The impact of the case

The decision in DAP case demonstrated that the case law on solvent schemes of arrangement for insurance and reinsurance companies is in a period of change towards the clear legal position for anyone seeking to formulate an insurance or reinsurance scheme. Traditionally, the company in question must have its COMI within the EU and must be not be a credit institution, an insurance understanding, and investment undertaking holding funds or securities for third party, or a collective investment undertaking in order to fall within the cope of the EU Insolvency Regulation.
The Court considered the effect of the Council Regulation 1346/2000/EC on insolvency proceedings, which allocates jurisdiction to wind up either on a principal or ancillary basis, depending on the COMI or “establishments” of the company.[6] Moreover, Article 1(1) of the Council Regulation 1346/2000/EC applied to collective insolvency proceeding which entailed the partial or total divestment of a debtor and the appointment of a liquidator.
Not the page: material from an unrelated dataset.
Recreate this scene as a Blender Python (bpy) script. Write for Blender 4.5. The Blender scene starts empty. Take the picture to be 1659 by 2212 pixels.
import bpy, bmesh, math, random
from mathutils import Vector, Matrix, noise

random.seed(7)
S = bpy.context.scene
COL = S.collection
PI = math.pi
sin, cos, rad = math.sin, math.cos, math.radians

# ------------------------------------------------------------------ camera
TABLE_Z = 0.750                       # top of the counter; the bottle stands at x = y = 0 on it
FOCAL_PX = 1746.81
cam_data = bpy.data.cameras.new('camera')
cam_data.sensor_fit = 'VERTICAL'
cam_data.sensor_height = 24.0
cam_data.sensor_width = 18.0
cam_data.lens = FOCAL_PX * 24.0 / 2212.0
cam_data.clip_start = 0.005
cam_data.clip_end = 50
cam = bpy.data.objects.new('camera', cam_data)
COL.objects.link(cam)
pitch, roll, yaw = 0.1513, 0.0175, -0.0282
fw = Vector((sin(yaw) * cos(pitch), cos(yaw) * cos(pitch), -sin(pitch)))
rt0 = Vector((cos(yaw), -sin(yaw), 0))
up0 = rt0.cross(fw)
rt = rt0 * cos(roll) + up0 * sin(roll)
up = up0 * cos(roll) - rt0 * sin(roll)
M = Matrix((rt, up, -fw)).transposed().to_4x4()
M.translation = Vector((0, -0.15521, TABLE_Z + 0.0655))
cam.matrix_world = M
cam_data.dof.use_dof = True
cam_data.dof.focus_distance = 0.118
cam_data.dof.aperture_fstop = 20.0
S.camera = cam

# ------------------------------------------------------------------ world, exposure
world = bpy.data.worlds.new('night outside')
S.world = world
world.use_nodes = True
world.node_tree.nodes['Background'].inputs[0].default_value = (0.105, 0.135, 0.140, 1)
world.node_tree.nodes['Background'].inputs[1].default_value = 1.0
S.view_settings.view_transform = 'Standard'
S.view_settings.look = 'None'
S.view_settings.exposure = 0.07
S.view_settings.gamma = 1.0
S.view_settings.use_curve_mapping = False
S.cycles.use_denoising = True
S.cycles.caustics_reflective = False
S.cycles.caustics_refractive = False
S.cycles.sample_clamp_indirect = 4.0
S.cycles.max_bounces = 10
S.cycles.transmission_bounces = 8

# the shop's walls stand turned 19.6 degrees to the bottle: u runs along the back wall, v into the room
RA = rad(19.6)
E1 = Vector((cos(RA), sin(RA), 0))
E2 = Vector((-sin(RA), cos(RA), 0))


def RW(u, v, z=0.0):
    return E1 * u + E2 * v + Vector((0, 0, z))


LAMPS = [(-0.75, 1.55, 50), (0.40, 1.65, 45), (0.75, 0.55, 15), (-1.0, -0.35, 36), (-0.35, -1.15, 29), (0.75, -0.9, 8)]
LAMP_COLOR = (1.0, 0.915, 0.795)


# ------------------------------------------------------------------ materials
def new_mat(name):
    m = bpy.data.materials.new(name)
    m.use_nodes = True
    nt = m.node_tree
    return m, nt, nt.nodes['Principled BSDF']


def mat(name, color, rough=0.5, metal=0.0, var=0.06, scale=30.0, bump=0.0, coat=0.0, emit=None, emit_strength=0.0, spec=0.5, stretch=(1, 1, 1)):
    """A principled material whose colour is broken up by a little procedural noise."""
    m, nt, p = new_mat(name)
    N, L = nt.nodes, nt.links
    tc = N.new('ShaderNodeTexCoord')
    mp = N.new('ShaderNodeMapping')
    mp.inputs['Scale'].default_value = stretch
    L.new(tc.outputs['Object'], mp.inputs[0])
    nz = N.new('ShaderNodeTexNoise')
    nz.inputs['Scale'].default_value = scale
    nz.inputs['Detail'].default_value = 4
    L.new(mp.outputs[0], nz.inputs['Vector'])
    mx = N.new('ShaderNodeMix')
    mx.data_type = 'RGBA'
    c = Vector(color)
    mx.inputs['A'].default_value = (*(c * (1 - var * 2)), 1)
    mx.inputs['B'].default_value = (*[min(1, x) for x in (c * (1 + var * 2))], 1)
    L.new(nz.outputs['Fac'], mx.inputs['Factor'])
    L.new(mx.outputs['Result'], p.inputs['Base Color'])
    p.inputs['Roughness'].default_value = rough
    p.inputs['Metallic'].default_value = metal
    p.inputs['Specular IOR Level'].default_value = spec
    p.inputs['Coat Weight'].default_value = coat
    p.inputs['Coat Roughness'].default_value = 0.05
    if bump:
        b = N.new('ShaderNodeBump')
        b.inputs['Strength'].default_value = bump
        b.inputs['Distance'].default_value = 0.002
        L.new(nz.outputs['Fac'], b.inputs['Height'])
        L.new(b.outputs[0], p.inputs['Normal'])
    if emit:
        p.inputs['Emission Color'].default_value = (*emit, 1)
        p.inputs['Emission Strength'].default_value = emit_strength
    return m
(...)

On the contrary, DAP did not have its COMI in the UK for the purpose of opening insolvency proceedings under Article 3(1) of the Council Regulation 1346/2000/EC, nor did it have an establishment here for territorial proceeding under Article 3(2).


The English court will have jurisdiction under Insolvency Act 1986 to wind up a company only if the company has it COMI or establishment in the UK where the EU Insolvency Regulations applies. However, this proposition does not sit well with the decision in DAP case which appears to be inconsistent with a prior decisions in Re Drax Holdings[7] and a subsequent decision in Re Sovereign Marine & General Insurance[8].


[1] Ho, LC. Solvent Schemes for Insurers – A Touch of Class and Jurisdiction’ (2005); available at SSRN: http://ssrn.com/abstract=851567
[2] [2005] EWHC 2092; [2006] B.C.C. 48. Hereafter referred to as the DAP case.
[3] Re DAP Holdings N.V. and others [2005] EWHC 2092; [2006] B.C.C. 48.
[4] [2005] EWHC 1621.
[5] Callar, S. The British Connection (2005) European Run-off 15 at 16-17.
[6] Article 3 EC Insolvency Proceeding Regulation 1346/2000.
[7] [2003] EWHC 2092 (Ch); [2006] BCC 48.
[8] [2006] EWHC 1335 (Ch); [2007] 1 BCLC 228.